In other words, worse mierda fills the niche.

But it is also beautiful in its own rite. It’s somewhat startling to see this kind of raw, emotional self-evisceration. I consider whether my reaction is the byproduct of an American upbringing. Does a culture that holds holy above all else the “pursuit of happiness” inadvertently encourage us to shove other critical feelings back into cobwebby broom closets, to bury them beneath towers of self-help books, selfie-sticks, glowing rectangular screens? Could this be why when happiness doesn’t work exactly the way we hoped, we instead often search for numbness?

The beauty is that emotional expression comes in many different flavors; the arts are a limitless gift. Here in my wobbly chair, I begin to just feel.

Lorca dismisses Angels (they don’t get their hands dirty) as much as he does Muses (they’re too lofty, full of false-securities), as well as demons and devils (they’re demons, devils), yet I wonder whether the Angel’s beauty and the Muse’s occasional glimpses of wisdom ever collaborate, to attract us, knowing full-well there’s a secret trapdoor of duende underfoot designed to pull us in – or rather out. Out of our violent rejection of feeling.

Although one thing about trapdoors is, as you’re falling you often feel lighter.

Ultimately, writes Lorca, “The duende loves the edge, the wound, and draws close to places where forms fuse in a yearning beyond visible expression.” Standing on the trapdoor is like standing on a precipice, the paper-thin edge between pleasure and pain, joy and sorrow, life and death. For now, we simply greet them all.

The stage erupts in a cacophony of earthly passion.

“Olé!” calls the woman sitting to my left.

“Olé!” I echo, surprising myself, because I rarely shout. I also rarely dance or sing. Mostly because I can’t keep rhythm or find a musical note if my index finger were glued to “Middle C.”

With imperfect sounds, things change. Here is a language I understand. Here is a musical note I can find – oxidized, atonal, exposed.

A perfect spray of sweat spirals outward from the male dancer’s brow like the arms of the Milky Way. The dancers revolve, stomp, and slap their thighs and chests, as if in self-flagellation. Now, the woman’s ferocious stomping has become hypnotic, autonomous, self-perpetuating. Her face, jutting suddenly right then straight again, is fierce and impermeable; her narrowed eyes and crimson lips are absent of affectation.

The guitarist has created his own weather system. Duende has arrived. Small beads of saltwater nest on the thin edges of my lower eyelids, wanting to spill over, yet not wanting to leave their delicate perches.

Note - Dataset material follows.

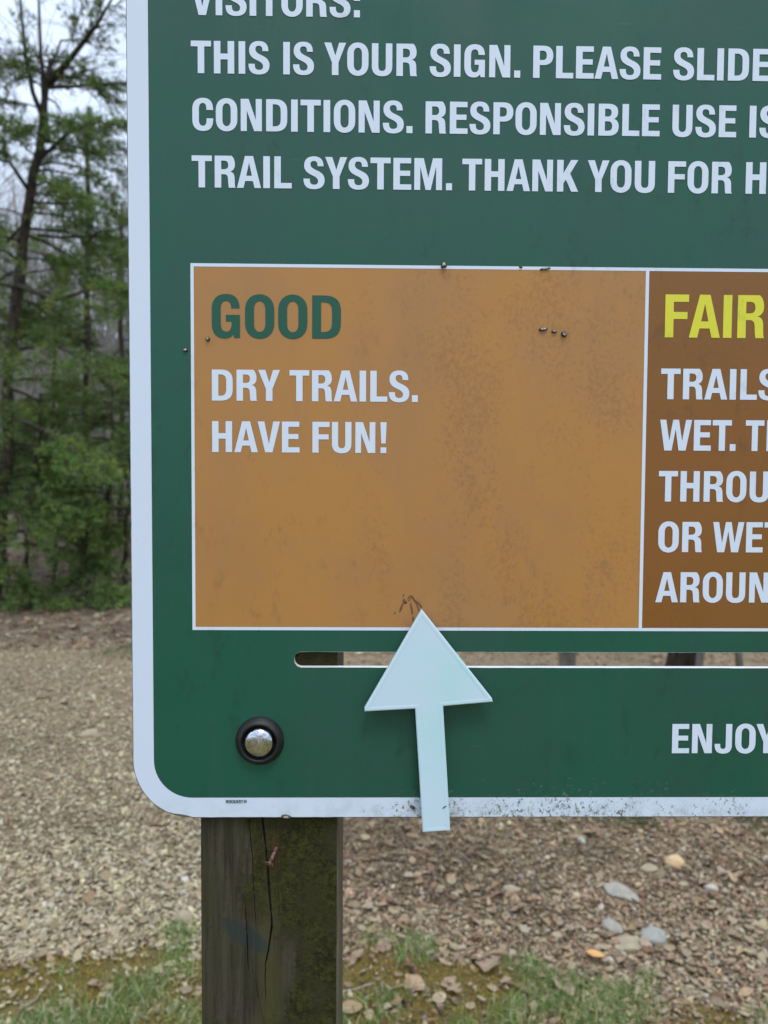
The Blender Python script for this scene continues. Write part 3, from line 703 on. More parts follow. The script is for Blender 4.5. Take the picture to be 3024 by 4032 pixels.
Y1 = 8.6
def A(px, py, Y=Y1): return at(px, py, Y)
main_ex = [
    ([A(185, 560), A(172, 340), A(160, 200), A(150, -60, Y1+.1)], .045, 10),
    ([A(172, 470), A(128, 360), A(100, 200), A(80, 0), A(70, -200)], .034, 8),
    ([A(195, 330), A(290, 215, Y1-.2), A(380, 100, Y1-.3), A(450, -20, Y1-.5)], .042, 16),
    ([A(195, 345), A(300, 340, Y1-.3), A(420, 328, Y1-.5), A(500, 322, Y1-.6)], .022, 8),
    ([A(205, 255), A(240, 160, Y1-.1), A(330, 155, Y1-.3), A(400, 40, Y1-.3)], .016, 8),
    ([A(120, 760), A(40, 640, Y1-.3), A(-60, 610, Y1-.4)], .03, 12),
    ([A(20, 960, Y1-.2), A(85, 890, Y1-.1), A(150, 800), A(230, 730, Y1+.2)], .02, 4),
    ([A(150, 925, Y1+.3), A(240, 935, Y1+.1), A(370, 930, Y1), A(520, 950, Y1)], .022, 0),
    ([A(350, 945, Y1), A(385, 915, Y1), A(450, 905, Y1-.1), A(530, 870, Y1-.2)], .018, 0),
    ([A(60, 1120), A(220, 1180, Y1-.5), A(400, 1130, Y1-.9), A(520, 1150, Y1-1)], .03, 26),
    ([A(50, 1380), A(200, 1350, Y1-.6), A(380, 1440, Y1-1), A(500, 1480, Y1-1.1)], .028, 30),
    ([A(40, 1640), A(190, 1700, Y1-.7), A(330, 1810, Y1-1.1), A(400, 1850, Y1-1.2)], .026, 30),
    ([A(165, 620), A(270, 520, Y1-.4), A(390, 480, Y1-.6), A(480, 500, Y1-.7)], .024, 24),
]
pine('pine_tree', [A(-30, 2440), A(5, 2100), A(22, 1750), A(45, 1300), A(80, 1020), A(128, 720), A(172, 520), A(186, 330), A(200, 230)], .088, 74, 1.9, .10, 3,
     'tallest dark pine with forked bare top, at the left border of the photo', extra=main_ex, dens=1.25, topsparse=.6, lean_side=-.5)
Y2 = 10.4
pine('pine_tree', [A(330, 2400, Y2), A(340, 1900, Y2), A(345, 1400, Y2), A(345, 900, Y2), A(350, 420, Y2)], .065, 60, 1.5, .16, 7,
     'slim leafy pine just behind and right of the tallest forked one', dens=1.15, tone=.95)
Y3 = 8.9
pine('pine_tree', [A(98, 2425, Y3), A(108, 2150, Y3), A(130, 1950, Y3), A(150, 1780, Y3), A(158, 1550, Y3)], .035, 20, .95, .45, 12,
     'thin leaning pine sapling with dark bare stem right of the tallest pine', dens=1.0, droop=.45)
pine('pine_tree', [A(212, 2400, 9.3), A(218, 2150, 9.3), A(232, 1930, 9.3), A(236, 1700, 9.3)], .022, 15, .8, .40, 18,
     'very thin pine sapling in the middle of the tree gap', dens=.9, droop=.45)
pine('pine_tree', [A(340, 2400, 8.3), A(342, 2280, 8.3), A(338, 2080, 8.3), A(335, 1950, 8.3)], .025, 26, .62, .10, 22,
     'low bushy bright green pine sapling close to the sign edge', dens=1.3, tone=1.1)
pine('pine_tree', [A(428, 2400, 9.0), A(428, 2150, 9.0), A(425, 1950, 9.0), A(440, 1700, 9.0), A(436, 1500, 9.0)], .04, 26, 1.0, .35, 27,
     'dark stemmed pine rising beside the white sign border', dens=1.0,
     extra=[([A(427, 2150, 9.0), A(395, 2110, 9.0), A(392, 1960, 9.0)], .022, 2)])
pine('pine_tree', [A(486, 2400, 8.5), A(492, 2150, 8.5), A(505, 1950, 8.5), A(508, 1700, 8.5)], .038, 18, .85, .45, 32,
     'half hidden pine whose stem meets the white sign border', dens=1.0)
pine('pine_tree', [A(30, 2430, 8.0), A(30, 2330, 8.0), A(34, 2180, 8.0)], .018, 18, .5, .05, 36,
     'low pine seedling under the tallest pine, at the left border', dens=1.2, tone=1.05)
pine('pine_tree', [A(-210, 2440, 9.5), A(-200, 1700, 9.5), A(-190, 900, 9.5), A(-190, 100, 9.5)], .11, 40, 2.0, .2, 41,
     'pine just outside the left border whose branch tips reach in', dens=.8)
pine('pine_tree', [A(200, 2380, 13), A(210, 1700, 13), A(215, 1150, 13)], .06, 30, 1.3, .15, 44,
     'mid green pine further up the slope between the nearer stems', dens=.9, tone=.85)
pine('pine_tree', [A(480, 2380, 12.5), A(480, 1700, 12.5), A(478, 1150, 12.5), A(478, 800, 12.5)], .06, 34, 1.3, .15, 47,
     'taller pine further back beside the sign border', dens=.9, tone=.85)
for k, (x, y, h) in enumerate([(-1.6, 11, 6), (1.2, 12, 7), (4.4, 11.5, 6.5), (7.5, 12.5, 7), (-8.2, 10.5, 6)]):
    z = float(hz(x, y))
    pine('pine_tree', [(x, y, z), (x+.1, y, z+h*.5), (x+.15, y, z+h)], .09, 26, 1.6, .2, 60+k,
         ['pine standing behind the left half of the sign', 'pine standing behind the middle of the sign', 'pine standing behind the right half of the sign', 'pine beyond the right end of the sign', 'pine well left of the tallest forked one'][k], dens=.6)

# --- bare deciduous trees
def bare_tree_mesh(H, r, seed, sides=5, levels=3, first=.25):
    rd = random.Random(seed); parts = []
    def grow(p, d, L, r, lv):
        n_ = 5; pts = [p]; dd_ = d.copy()
        for s in range(n_):
            dd_ = (dd_+Vector((rd.gauss(0, .09), rd.gauss(0, .09), rd.gauss(.04, .05)))).normalized(); pts.append(pts[-1]+dd_*L/n_)
        parts.append(tube(pts, [r*(1-.75*s/n_) for s in range(n_+1)], sides if lv == levels else 3))
        if lv == 0: return
        for c_ in range(8 if lv == levels else 5):
            t = rd.uniform(first if lv == levels else .2, .98); i_ = min(int(t*n_), n_-1); o_ = pts[i_].lerp(pts[i_+1], t*n_-i_)
            an = rd.uniform(0, 6.28); k_ = rd.uniform(.5, .9)
            dn = (dd_*k_+Vector((math.cos(an), math.sin(an), rd.uniform(0, .5)))*.8).normalized()
            grow(o_, dn, L*rd.uniform(.28, .5), r*(1-.7*t)*.55, lv-1)
    grow(Vector((0, 0, -.15)), Vector((rd.gauss(0, .03), rd.gauss(0, .03), 1)).normalized(), H, r, levels)
    return merge(parts)
variants = []
for s in range(5):
    V, F = bare_tree_mesh(9+s*.8, .11, s+3, 5, 3, .3); variants.append((np.array(V), np.array(quads_to_tris(F))))
AV = []; AT = []; off = 0; r2 = np.random.default_rng(5)
for k in range(460):
    y = 27+46*r2.random()**.9 if k % 3 else 14.5+12*r2.random()
    if k < 370: x = -(y+.47)*r2.uniform(.22, .72)
    else: x = r2.uniform(-.2, 1.0)*y
    v, t = variants[k % 5]; a_ = r2.uniform(0, 6.28); s_ = r2.uniform(.55, .85)*(1 if k % 3 else .52); ca, sa = math.cos(a_), math.sin(a_)
    w = v@np.array([[ca, sa, 0], [-sa, ca, 0], [0, 0, 1]])*s_+np.array([x, y, float(hz(x, y))])
    AV.append(w); AT.append(t+off); off += len(v)
o = tris_mesh('hillside_woodland', np.concatenate(AV), np.concatenate(AT), MGREY); tag(o, 'grey leafless trees massed on the hillside behind the pines', 'woodland', kind='stuff')
# trees whose stems show through the slot
for k, (px, wpx, Y, lab) in enumerate([(2238, 62, 5.0, 'grey tree stem seen through the slot, left of the widest one'), (2655, 110, 4.9, 'widest dark tree stem seen through the slot'),
                                 (2731, 28, 4.7, 'thin dark stem seen through the slot right beside the widest one'), (2926, 26, 5.0, 'thin stem seen through the right end of the slot')]):
    g = at(px, 2600, Y); r = wpx/FPX*(Y+CD)/2
    V, F = bare_tree_mesh(5.5+r*12, r*1.15, 70+k, 12, 2, .45); z = float(hz(g.x, Y))
    root = empty('bare_tree', (g.x, Y, z)); tag(root, lab, 'tree', 'bare trees just behind the sign')
    nv = 6*12; nf = 5*12+2
    mesh('trunk', np.array(V[:nv])+np.array(root.location), [tuple(f) for f in F[:nf]], MGREY if k != 1 else MBARK, root, True)
    Vc = np.array(V[nv:])+np.array(root.location); Fc = [tuple(i-nv for i in f) for f in F[nf:]]
    mesh('crown', Vc, Fc, MGREY, root)

# ------------------------------------------------------------------ the sign
SX0, SX1, SZ0, SZ1 = -.1532, .7830, -.2186, .470      # relative to camera height
z = lambda v: CAMH+v
def rrect(x0, z0, x1, z1, r, n=14):
    out = []
    for cx, cz, a0 in ((x0+r, z0+r, 180), (x1-r, z0+r, 270), (x1-r, z1-r, 0), (x0+r, z1-r, 90)):
        for k in range(n+1):
            a = R(a0+90*k/n); out.append((cx+r*math.cos(a), cz+r*math.sin(a)))
    return out
THK = .0046
sign = empty('trail_sign', (.315, 0, 0)); tag(sign, 'green and orange trail condition sign bolted to wooden posts', 'sign')
outer = rrect(SX0, z(SZ0), SX1, z(SZ1), .038)
# the tiny nicks along the lower edge
nick = []
def nicked(l):
    out = []
    for (x, zz) in l: out.append((x, zz))
    return out
sl0, sl1 = z(-.1203), z(-.1102)
slot = rrect(-.0497, sl0, .655, sl1, .00495, 8)
def ring_faces(Vf, n, off0, off1):
    return [(off0+k, off0+(k+1) % n, off1+(k+1) % n, off1+k) for k in range(n)]
def inset(l, d):
    n_ = len(l); out = []
    for k in range(n_):
        a, b_, c_ = Vector(l[k-1]), Vector(l[k]), Vector(l[(k+1) % n_])
        t = (c_-a).normalized(); nrm = Vector((-t.y, t.x)); out.append(tuple(b_+nrm*d))
    return out
# subdivide long bottom/left runs of the outline so the worn edge can wander
def densify(l, step=.004):
    out = []
    for k in range(len(l)):
        a, b_ = Vector(l[k]), Vector(l[(k+1) % len(l)]); n_ = max(1, int((b_-a).length/step))
        for s in range(n_): out.append(tuple(a.lerp(b_, s/n_)))
    return out
rn = random.Random(8)
outer = densify(outer)
outer = [(x+rn.uniform(-1, 1)*.00008, zz+rn.uniform(-1, 1)*.00008) for x, zz in outer]
inn = inset(outer, .00055)
front = []
for x, zz in inn:                                       # chipped corner and dents
    d = 0
    for (cx_, cz_, rr_, dp) in ((at(705, 3208).x, at(705, 3208).z, .0065, .0012), (at(735, 3212).x, at(735, 3212).z, .004, .0010), (at(526, 2760).x, at(526, 2760).z, .002, .0011), (at(1620, 3213).x, at(1620, 3213).z, .002, .0006), (at(517, 2050).x, at(517, 2050).z, .003, .0005)):
        e = math.hypot(x-cx_, zz-cz_)
        if e < rr_: d += dp*(1-e/rr_)*rn.uniform(.5, 1.2)
    front.append((x, zz, d))
cxm, czm = (SX0+SX1)/2, z((SZ0+SZ1)/2)
front = [(x+ (d if x < cxm else -d)*.8, zz+(d if zz < czm else -d)*.8) for x, zz, d in front]
V, F = flat([front, slot], 0.0); F = flip_to_camera(V, F)
panel = mesh('panel', V, F, MW, sign)
Vb, Fb = flat([outer, slot], THK); Fb = [tuple(reversed(f)) for f in flip_to_camera(Vb, Fb)]
mesh('panel_back', Vb, Fb, MEDGE, panel)
n_ = len(outer)
V = [(x, 0, zz) for x, zz in front]+[(x, .00035, zz) for x, zz in outer]+[(x, THK, zz) for x, zz in outer]
mesh('panel_rim', V, ring_faces(V, n_, 0, n_)+ring_faces(V, n_, n_, 2*n_), MEDGE, panel)
s_ = len(slot)
sj = [(x+rn.uniform(-1, 1)*.00012, zz+rn.uniform(-1, 1)*.00012) for x, zz in slot]
ds = densify(slot, .006); V = [(x, -.0003, zz+rn.uniform(-1, 1)*.0001) for x, zz in ds]+[(x, THK, zz) for x, zz in ds]
mesh('slot_rim', V, ring_faces(V, len(ds), 0, len(ds)), MLIP, panel)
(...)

The man across the table, who I don’t know, places his hand gently on my arm. I look at him. He glints, grandfatherly. Later during the intermission we will meet him. We’ll learn that the man is an old Flamenco maestro. But I don’t know this just yet. I pull a word from my inadequate catalog of patchwork Spanish: “Lloro,” I say to him. I cry.

Lorca nods.

The old flamenco maestro pats my forearm gently, then returns to his Cava. We fall back into the swirling wildfire on the little platform before us.